As to inciting "slave rebellion" which was every Southerner's worst nightmare, it in fact had the opposite effect. Instead of slaves taking their lives in their hands by revolting while most of the white men were off at war, they understood that they need only walk to the sound of Union guns to gain their freedom. Over a million slaves did that in the months after it was issued, and over 100,000 of them joined the Union Army once they crossed the lines. The EP probably prevented slave uprisings that would have been far more disastrous to the civilian population than anything Sherman did.
Ridiculous.....I won't even dignify such a assinine statement with a rebuttal.
Economically, slavery was almost at an end, even though the planters didn't want to admit it. The Industrial Revolution would have forced an end to slave labor.
The basic premise of freedom is to live and let live.
And Southerners are certainly anti-abortion, for the most part.
I would say that by the 1870's, it would have happened. The Industrial Revolution would have made slave labor obsolete.
Keeping slavery was not what they were concerned with and the Corwin Amendment simply reaffirmed the existing status quo --- i.e. slavery was constitutional, and the political reality that there was not a sufficient constitutional majority to change that dynamic. It was a meaningless Amendment.
What the Slave Power demanded was expansion of slavery to all states and territories, and on that point, Lincoln refused to budge an inch.
Well, slavery WAS legal. And moral or not, men who owned slaves had a huge economic investment for not ending it. The bottom line is that slavery or not, states-rights dictated the right of the states to decide the issue, NOT Abe Lincoln, and a Republican Congress.
He could claim that he was standing up for the country and the constitution against an illegal and unconstitutional rebellion.
We can see that it was wrong now, and it was wrong then. Lincoln may have won a war, but he inflamed passions that run deep even until today.
You are kidding, right?
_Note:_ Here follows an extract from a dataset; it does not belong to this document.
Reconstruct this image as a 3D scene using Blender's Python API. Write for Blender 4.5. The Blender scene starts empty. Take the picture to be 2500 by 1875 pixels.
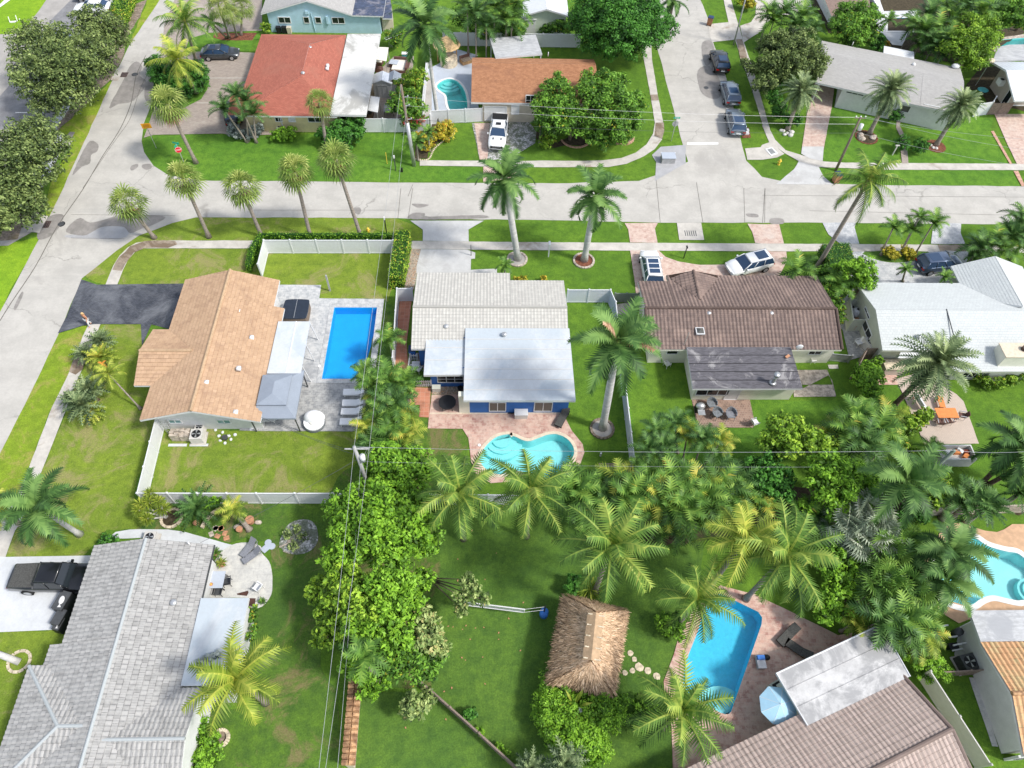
import bpy,bmesh,math,random
import numpy as np
from mathutils import Vector,Matrix
from mathutils.geometry import tessellate_polygon
R=math.radians
sc=bpy.context.scene
C=sc.collection
# ---------------------------------------------------------------- camera
CH=52.0;FPX=1734.0
PITCH,ROLL,YAW=R(55.461),R(2.699),R(-3.274)
MC=Matrix.Rotation(YAW,3,'Z') @ Matrix.Rotation(math.pi/2-PITCH,3,'X') @ Matrix.Rotation(ROLL,3,'Z')
cd=bpy.data.cameras.new('camera');cam=bpy.data.objects.new('camera',cd);C.objects.link(cam)
cam.matrix_world=Matrix.Translation((0,0,CH)) @ MC.to_4x4()
cd.sensor_fit='HORIZONTAL';cd.sensor_width=36.0;cd.lens=FPX/2500*36;cd.clip_start=0.5;cd.clip_end=3000
sc.camera=cam
# ---------------------------------------------------------------- light
SUN_AZ=Vector((1.0,-0.40)).normalized()   # direction towards the sun, on the ground
SUN_EL=R(50)
w=bpy.data.worlds.new("World");sc.world=w;w.use_nodes=True
nt=w.node_tree;bg=nt.nodes['Background']
sky=nt.nodes.new('ShaderNodeTexSky');sky.sky_type='NISHITA';sky.sun_disc=False
sky.sun_elevation=SUN_EL;sky.sun_rotation=math.atan2(SUN_AZ.x,SUN_AZ.y);sky.air_density=1.0;sky.dust_density=1.5
hs=nt.nodes.new('ShaderNodeHueSaturation');hs.inputs['Saturation'].default_value=.55;nt.links.new(sky.outputs[0],hs.inputs['Color']);nt.links.new(hs.outputs[0],bg.inputs[0]);bg.inputs[1].default_value=0.15
sl=bpy.data.lights.new('sun','SUN');sl.energy=2.3;sl.angle=R(7);sl.color=(1.0,0.955,0.88)
sun=bpy.data.objects.new('sun',sl);C.objects.link(sun)
sv=Vector((SUN_AZ.x*math.cos(SUN_EL),SUN_AZ.y*math.cos(SUN_EL),math.sin(SUN_EL)))
sun.rotation_euler=sv.to_track_quat('Z','Y').to_euler();sun.location=(60,-20,90)
sc.view_settings.view_transform='Standard';sc.view_settings.look='None'
sc.view_settings.exposure=0.66;sc.view_settings.gamma=1.0
sc.render.resolution_x=1024;sc.render.resolution_y=768
sc.cycles.max_bounces=6;sc.cycles.transparent_max_bounces=10;sc.cycles.diffuse_bounces=3
# ---------------------------------------------------------------- pixels to ground
TO={i+1: ((i % 4)*620,[0,460,920,1395][i//4]) for i in range(16)}
CAM=Vector((0,0,CH))
def ray(x,y): return MC @ Vector(((x-1250)/FPX,-(y-937.5)/FPX,-1.0))
def P(x,y,z=0.0):
    d=ray(x,y);return CAM+d*((z-CH)/d.z)
def px(s):
    out=[];k=0
    for t in s.split():
        if t[0] == '@': k=t[1:];continue
        a=[float(q) for q in t.split(',')]
        if k in (0,'0'): x,y=a[0],a[1]
        elif k == 'F': x,y=a[0]*1.1302,a[1]*1.1302
        else:
            o=TO[int(k)];x,y=o[0]+a[0]/3.45625,o[1]+a[1]/3.45625
        out.append((x,y,a[2] if len(a)>2 else None))
    return out
def W(s,z=0.0): return [P(x,y,z if q is None else q) for x,y,q in px(s)]
def ppm(p): return FPX/((p-CAM) @ (MC @ Vector((0,0,-1))))
def Z2M(p,zoompx): return zoompx/3.45625/ppm(p)
# ---------------------------------------------------------------- objects
def rootloc(o):
    v=Vector((0,0,0))
    while o: v=v+o.location;o=o.parent
    return v
def tag(o,label=None,cat=None,group=None,kind=None):
    if label: o['label']=label
    if cat: o['category']=cat
    if group: o['group']=group
    if kind: o['kind']=kind
    return o
def T(name,label,cat,loc=(0,0,0),group=None,rz=0):
    o=bpy.data.objects.new(name,None);C.objects.link(o);o.location=loc;o.rotation_euler=(0,0,rz)
    o.empty_display_size=.3
    return tag(o,label,cat,group)
def copy(root,loc=None,rz=None,label=None,group=None,scale=None):
    r=root.copy();C.objects.link(r)
    if loc is not None: r.location=loc
    if rz is not None: r.rotation_euler=(0,0,rz)
    if scale is not None: r.scale=(scale,)*3 if not hasattr(scale,'__len__') else scale
    if label: r['label']=label
    if group: r['group']=group
    for ch in list(root.children):
        c=ch.copy();C.objects.link(c);c.parent=r
        for g in list(ch.children):
            d=g.copy();C.objects.link(d);d.parent=c
    return r
class MB:
    def __init__(s): s.v=[];s.f=[];s.uv=[];s.t=[]
    def add(s,vs,fs):
        n=len(s.v);s.v += [tuple(v) for v in vs];s.f += [tuple(i+n for i in f) for f in fs];return s
    def hexa(s,b,t): return s.add(list(b)+list(t),[(3,2,1,0),(4,5,6,7),(0,1,5,4),(1,2,6,5),(2,3,7,6),(3,0,4,7)])
    def box(s,x0,y0,z0,x1,y1,z1):
        return s.hexa([(x0,y0,z0),(x1,y0,z0),(x1,y1,z0),(x0,y1,z0)],[(x0,y0,z1),(x1,y0,z1),(x1,y1,z1),(x0,y1,z1)])
    def ob(s,c,d,rz=0.0,tx=1.0,ty=1.0):   # centre of the base, sizes, turn, taper of the top
        c=Vector(c);ca,sa=math.cos(rz),math.sin(rz)
        def q(x,y,z): return (c.x+x*ca-y*sa,c.y+x*sa+y*ca,c.z+z)
        a,b=d[0]/2,d[1]/2
        return s.hexa([q(-a,-b,0),q(a,-b,0),q(a,b,0),q(-a,b,0)],
                      [q(-a*tx,-b*ty,d[2]),q(a*tx,-b*ty,d[2]),q(a*tx,b*ty,d[2]),q(-a*tx,b*ty,d[2])])
    def prism(s,poly,z0,z1):
        n=len(poly);b=[(p[0],p[1],z0) for p in poly];t=[(p[0],p[1],z1) for p in poly]
        return s.add(b+t,[tuple(range(n-1,-1,-1)),tuple(range(n,2*n))]+[(i,(i+1) % n,n+(i+1) % n,n+i) for i in range(n)])
    def slab(s,pts,a,b):                    # 3-D polygon thickened along z, from a to b
        n=len(pts);A=[(p[0],p[1],p[2]+a) for p in pts];B=[(p[0],p[1],p[2]+b) for p in pts]
        return s.add(A+B,[tuple(range(n-1,-1,-1)),tuple(range(n,2*n))]+[(i,(i+1) % n,n+(i+1) % n,n+i) for i in range(n)])
    def tube(s,pts,r,n=6,r2=None):
        pts=[Vector(p) for p in pts];m=len(pts);r2=r if r2 is None else r2;vs=[];fs=[]
        for i,p in enumerate(pts):
            d=(pts[min(i+1,m-1)]-pts[max(i-1,0)]).normalized()
            a=d.cross(Vector((0,0,1)) if abs(d.z)<.95 else Vector((1,0,0))).normalized();b=d.cross(a)
            rr=r[i] if isinstance(r,list) else r+(r2-r)*i/(m-1)
            vs += [p+a*(rr*math.cos(2*math.pi*k/n))+b*(rr*math.sin(2*math.pi*k/n)) for k in range(n)]
        for i in range(m-1): fs += [(i*n+k,i*n+(k+1) % n,(i+1)*n+(k+1) % n,(i+1)*n+k) for k in range(n)]
        fs += [tuple(range(n-1,-1,-1)),tuple(range((m-1)*n,m*n))]
        return s.add(vs,fs)
    def cyl(s,c,r,h,n=16,r2=None):
        c=Vector(c);return s.tube([c,c+Vector((0,0,h))],r,n,r2)
    def ell(s,c,r,n=12,m=7,half=False):
        vs=[];fs=[];c=Vector(c);r=r if hasattr(r,'__len__') else (r,r,r)
        for i in range(m+1):
            a=(math.pi/2 if half else math.pi)*i/m
            for k in range(n):
                b=2*math.pi*k/n;vs.append((c.x+r[0]*math.sin(a)*math.cos(b),c.y+r[1]*math.sin(a)*math.sin(b),c.z+r[2]*math.cos(a)))
        for i in range(m): fs += [(i*n+k,(i+1)*n+k,(i+1)*n+(k+1) % n,i*n+(k+1) % n) for k in range(n)]
        return s.add(vs,fs)
    def build(s,name,mat,parent=None,smooth=False,label=None):
        me=bpy.data.meshes.new(name);o0=rootloc(parent)
        me.from_pydata([(a[0]-o0.x,a[1]-o0.y,a[2]-o0.z) for a in s.v],[],s.f)
        if s.uv:
            ul=me.uv_layers.new(name='UVMap');li=np.empty(len(me.loops),dtype=np.int32);me.loops.foreach_get('vertex_index',li)
            ul.data.foreach_set('uv',np.array(s.uv,dtype=np.float32)[li].ravel())
        if s.t:
            at=me.attributes.new('tint','FLOAT','FACE');at.data.foreach_set('value',np.array(s.t,dtype=np.float32))
        me.materials.append(M[mat] if isinstance(mat,str) else mat)
        if smooth: me.polygons.foreach_set('use_smooth',[True]*len(me.polygons))
        me.update();o=bpy.data.objects.new(name,me);C.objects.link(o);o.parent=parent
        if label: o['label']=label
        return o
def centre(poly): return sum((Vector(p) for p in poly),Vector((0,0,0)))/len(poly)
def area2(p): return sum(p[i][0]*p[(i+1) % len(p)][1]-p[(i+1) % len(p)][0]*p[i][1] for i in range(len(p)))
def ccw(p): return list(p) if area2(p)>0 else list(reversed(p))
def offset(poly,d):                           # positive d grows a polygon
    p=ccw([Vector(q) for q in poly]);n=len(p);out=[]
    for i in range(n):
        a=(p[i]-p[i-1]).to_2d().normalized();b=(p[(i+1) % n]-p[i]).to_2d().normalized()
        na=Vector((a.y,-a.x));nb=Vector((b.y,-b.x));m=(na+nb)
        m=m/max(m.length_squared/2,.35);out.append(Vector((p[i].x+m.x*d,p[i].y+m.y*d,p[i].z)))
    return out
def curve(pts,k=6,closed=True):
    n=len(pts);out=[]
    for i in range(n if closed else n-1):
        g=lambda j: pts[(i+j) % n] if closed else pts[max(0,min(n-1,i+j))]
        a,b,c,d=g(-1),g(0),g(1),g(2)
        for q in range(k):
            t=q/k;out.append(.5*((2*b)+(c-a)*t+(2*a-5*b+4*c-d)*t*t+(3*b-a-3*c+d)*t**3))
    if not closed: out.append(pts[-1])
    return out
RG=random.Random(5)
def rough(poly,amp=.06,step=.8):
    out=[];n=len(poly)
    for i in range(n):
        a,b=poly[i],poly[(i+1) % n];k=max(1,min(60,int((b-a).length/step)))
        for j in range(k):
            p=a.lerp(b,j/k)
            if j: p=p+Vector((RG.uniform(-amp,amp),RG.uniform(-amp,amp),0))
            out.append(p)
    return out
ZL={}
def lev(z):
    ZL[z]=ZL.get(z,0)+1;return z*2.2+.00025*ZL[z]
def sheet(name,poly,z,mat,holes=(),kind='structure',label=None,cat=None):
    z=lev(z) if z else 0.0
    loops=[[Vector((p[0],p[1],z)) for p in ccw(poly)]]+[[Vector((p[0],p[1],z)) for p in reversed(ccw(h))] for h in holes]
    tr=tessellate_polygon(loops);vs=[v for l in loops for v in l]
    m=MB()
    fs=[]
    for t in tr:
        a,b,c=(vs[i] for i in t)
        ar=(b-a).cross(c-a).z
        if abs(ar)<1e-7: continue
        fs.append(t if ar>0 else (t[0],t[2],t[1]))
    m.add(vs,fs);o=m.build(name,mat);tag(o,label,cat,kind=kind);return o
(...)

Passions were inflamed before he came on the scene, and more inflamed in the South than in the North.
This whole "Blame Abe" thing has gotten pretty tiresome.
Not in every state. One of my ancestors was a Texas rancher, who fought for the Confederacy. He had no use for slavery, so why do you suppose he risked his life?
Simple: He felt that coercion and invasion by the Federals was going too far.
After such persons as John Brown and William Lloyd Garrison, what would you have expected?
Senator, I don't think that's quite right. If Whites were slaves, I doubt your ancestors would have fought on the same side as the slaveowners. They had the right idea about freedom. They just didn't carry it far enough.
No, but that is exactly what is happening with each attack on Southern culture and heritage. People are making subjective judgments based on a minunderstanding of history.
Slavery was once part of the social construct. The institution itself was neither evil nor good. If it was inherently evil, then how would you explain the fact that the Bible, while not endorsing slavery, doesn't condemn it? The Apostle Paul even sent a slave back to his master.
And the point about pagan cultures is spont-on. Pagans, by definition, don't follow biblical guidelines, and slaves were (and in some countries still are) often worked to death, starved and brutalized in any number of ways. Scripture recognized the reality of slavery, but gave specific instructions as to how slaves were to be treated.
The problem in understanding the historical reality of slavery is that we're separated from it by 140 years. It's difficult to comprehend a society in which one person "owns" the labor of another. It's like women's suffrage. We find it hard to accept that women were denied the right to vote, but they were. Was that evil as well? Or was it simply part of the social construct that we eventually moved beyond?
I must tell you that honestly, I don't believe the preamble or the Declaration were including blacks, because in the view of most people, they were not considered humans, as wrong as that belief was. Hell, they were only counted as 3/5 of a person for the purpose of representation according to the Constitution. I don't hold my head up high regarding anything about slavery. My Georgia ancestor freed all 50 of his slaves in Oct. 1861, before he went to war. He thought slavery was morally wrong, and was trying to prove a point.
As for Dred Scott, it is always hilarious to me how some on this board will condemn THAT decision, and say that it is invalid, yet in the same breath defend Texas vs White....
Nonsense. The Planters couldn't even conceive of the industrial revolution reaching the deep south, and it basically didn't until well into the 20th Century. Hell, share cropping (defacto slavery) still existed into the 1960s.
BTW. What about industrialization is incompatible with slavery? Slavery can be very profitable in any task requiring large amounts of non-skilled or semi-skilled labor. (See China). The largest iron works in the South (Tredgear in Richmond) profitably used slave labor -- Picking cotton in Mississippi or mining silver in Nevada or packing beef in Kansas, slave labor would have been just as profitable for the few.
While you ramble on about the South threatening Secession, don't forget that New England was the FIRST to try that tactic.
An owner did not just own the labor of a person, but the person him or herself could be bought, sold, mortgaged, or traded. If a so-called "good" master went into debt, his slaves could be sold to the highest bidder irregardless of family ties. As a woman, the idea that my offspring could be sold away to who knows where at my master's whim or misfortune illustrates slavery's evil. And unlike many pagan cultures, it was a condition you were born into, died in, and was the fate of their children.
I have to disagree about "sharecropping" being slavery. My Great-Grandparents, were very poor sharecroppers, but were very proud people. My Grandmother has told me that if the landowner treated his croppers fairly, it was ok.
Sheer idiocy. The industrial revolution had been going on for 35 years and slavery had thrived throughout. It wasn't almost at an end. There was nothing to replace it with.